I'm not sure picking one relatively odd member of a category and concluding that since it doesn't match in some aspects that the category doesn't exist is useful. To stay with the theme, you might encounter 24 Hours of LeMons[1] at some point, and I don't think that makes the idea of race cars invalid or useless (there's a reason I said a 70's Pinto might be acceptable).

You can do some systems programming with garbage collected languages, or even dynamic languages in a pinch. It's not ideal in the vast majority of cases, but there are certain situations where it's not entirely unacceptable either (running the webserver in the same language as your dynamic site is implemented in is one).

1: http://www.cnbc.com/2016/06/19/how-an-amateur-launched-a-mil...

> I'm not sure picking one relatively odd member of a category and concluding that since it doesn't match in some aspects that the category doesn't exist is useful.
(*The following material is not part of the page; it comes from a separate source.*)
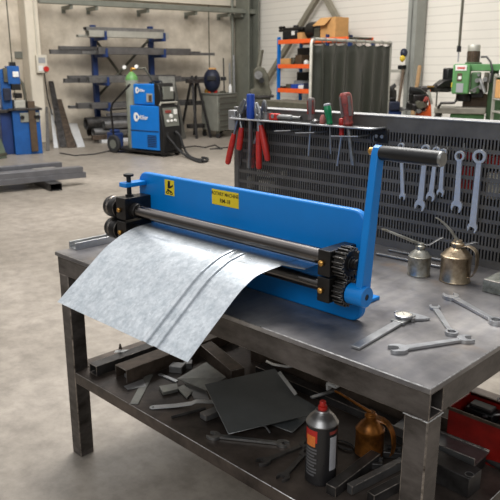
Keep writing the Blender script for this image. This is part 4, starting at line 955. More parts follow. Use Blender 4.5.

To stay with the theme, you might encounter 24 Hours of LeMons[1] at some point, and I don't think that makes the idea of race cars invalid or useless (there's a reason I said a 70's Pinto might be acceptable).

Is Go an odd example then? What's a typical example? Better, out of the 10 or 20 most popular programming languages, which are "systems languages" and which are not? I genuinely don't know how to tell, other than maybe "no GC". As far as I can tell the term mainly just means "language I like".

In the current context of contemporary languages I would consider system languages, having GC definitely defines one as abnormal, and Go is abnormal for a systems language. It was apparently much less uncommon to have GC system languages in the past (but I suspect those languages were well adapted to having fine grain memory control coupled with GC). Go is an interesting mix of low-level and close-to-the-metal with a few aspects which are not low-level (channels and GC).
I've always argued that Go is wrong for calling itself a systems programming language. Unfortunately, entities with enough clout can single-handedly redefine language that has specific meaning to a minority of people, but where most people have no need for that language.
I wouldn't disagree with this. But the golang.org website doesn't mention "system" on the homepage, or documents page. You have to go all the way to reading the spec to see the first (and only) mention of Go describing itself as:

> a general-purpose language designed with systems programming in mind

And I'm not sure this definition is actually unrepresentative.

Contrast this with rust-lang.org where "system" is the fourth word on the homepage. People like to blame Go for people being confused about what "systems language" means, but it seems to me like this is just poor branding on Rust's part.

Go rolled back a lot of their use of the systems programming label, E.g. the first version of the website http://web.archive.org/web/20091111073232/Http://golang.org has it in the heading.
Sure, but before even the release of Go 1.0 [1] (which also doesn't mention "system") it's gone. Surely you wouldn't attribute the entire confusion around what a systems language is to a version of a pre-release language's website that made that statement for less than a year [2], almost seven years ago.

I don't want to think about the mental gymnastics it would take to come to that conclusion.

[1]: https://blog.golang.org/go-version-1-is-released

[2]: http://web.archive.org/web/20101001012723/http://golang.org/

When Go was announced, the creators made a huge deal around it being a "systems programming language", which many of its users - who have never had a reason to need a systems programming language, and so have no idea what one is - have parroted ever since. Just because they no longer have it on (most of) their site doesn't mean it didn't become a buzzword within the language's community.